Les épices sont elles aussi un marqueur social évident. Du fait de leur origine lointaine et des récits fantastiques de Marco Polo et d’autres auteurs dès la fin du XIIIe siècle, elles se voient prêter des vertus magiques, voire sacrées. L’un affirme que la cannelle provient du nid du phénix, l’autre que les poivriers sont gardés par des serpents, que l’on ne peut éloigner qu’en y mettant le feu. Ailleurs encore, il est dit que la maniguette à la saveur brûlante serait originaire du paradis terrestre. La consommation d’épices, dès lors, est une question de prestige.
L’esthétique des plats est aussi abordée, notamment l’usage marqué de la couleur à des fins symboliques. Le plaisir de la chère commence par les yeux: «Si un plat est beau, il est bon», souligne Le Ménagier de Paris.
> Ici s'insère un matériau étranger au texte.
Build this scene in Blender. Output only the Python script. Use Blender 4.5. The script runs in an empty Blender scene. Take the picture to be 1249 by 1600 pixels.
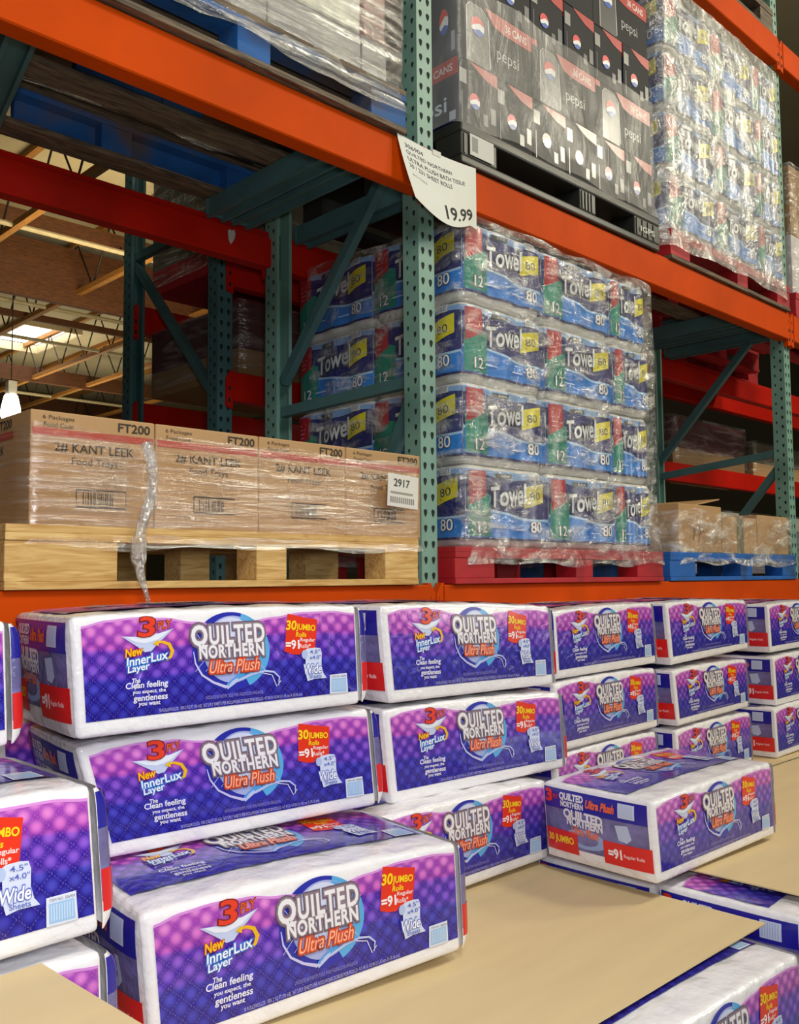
import bpy, bmesh, math, random
import numpy as np
from mathutils import Vector, Matrix, noise

random.seed(7)
C = bpy.context.scene.collection
R = math.radians

# ------------------------------------------------------------------ camera, world, light, exposure
def setup_view():
    sc = bpy.context.scene
    cam = bpy.data.cameras.new('camera'); co = bpy.data.objects.new('camera', cam); C.objects.link(co)
    cam.sensor_fit = 'VERTICAL'; cam.sensor_height = 24.0; cam.lens = 24.0 * 1459.74 / 1600.0
    cam.clip_start = .02; cam.clip_end = 200
    yaw, pit, rol = R(44.336), R(4.1333), R(-.4959)
    f = Vector((math.sin(yaw)*math.cos(pit), math.cos(yaw)*math.cos(pit), math.sin(pit)))
    r = Vector((math.cos(yaw), -math.sin(yaw), 0)); u = r.cross(f)
    c, s = math.cos(rol), math.sin(rol)
    r2 = c*r + s*u; u2 = -s*r + c*u
    m = Matrix((r2, u2, -f)).transposed().to_4x4()
    co.matrix_world = m
    sc.camera = co
    sc.view_settings.view_transform = 'Standard'; sc.view_settings.look = 'None'
    sc.view_settings.gamma = 1.0; sc.view_settings.exposure = 0.0
    sc.view_settings.use_curve_mapping = False
    w = bpy.data.worlds.new('world'); sc.world = w; w.use_nodes = True
    b = w.node_tree.nodes['Background']; b.inputs[0].default_value = (.95, .9, .8, 1); b.inputs[1].default_value = .02

def area(name, loc, target, size, power, col, sizey=None):
    l = bpy.data.lights.new(name, 'AREA'); l.energy = power; l.color = col; l.size = size
    if sizey: l.shape = 'RECTANGLE'; l.size_y = sizey
    o = bpy.data.objects.new(name, l); C.objects.link(o); o.location = loc
    d = Vector(target) - Vector(loc); o.rotation_euler = d.to_track_quat('-Z', 'Y').to_euler()
    return o

setup_view()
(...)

L’exposition évoque aussi la diététique médiévale, héritée des physiciens antiques, qui repose sur l’équilibre des quatre humeurs. Intéressant de découvrir ici un véritable best- seller médiéval, le Taccuinum Sanitatis, qui suggère déjà de traiter les maux de dents à l’aide de girofle. Enfin, le banquet donné à l’occasion du mariage de Louis de Savoie, fils du Duc Amédée, en 1434 permet d’aborder les bonnes manières. Deux ou trois principes, avant de passer à table? Les assiettes n’existent pas: la soupe est servie dans des écuelles, les mets solides sur une plaque de bois ou de métal nommée tranchoir ou tailloir, sur laquelle on dispose du pain, destiné à absorber les jus. On porte les aliments à sa bouche à l’aide des trois premiers doigts de la pointe du couteau ou de la cuillère, la fourchette ne se généralisant en Europe que bien plus tard.
A noter aussi les nombreuses activités, conférences et ateliers organisés en marge de l’expo: visites guidées avec dégustation de cervoise, d’hypocras et de verrines à la façon de Maître Chiquart.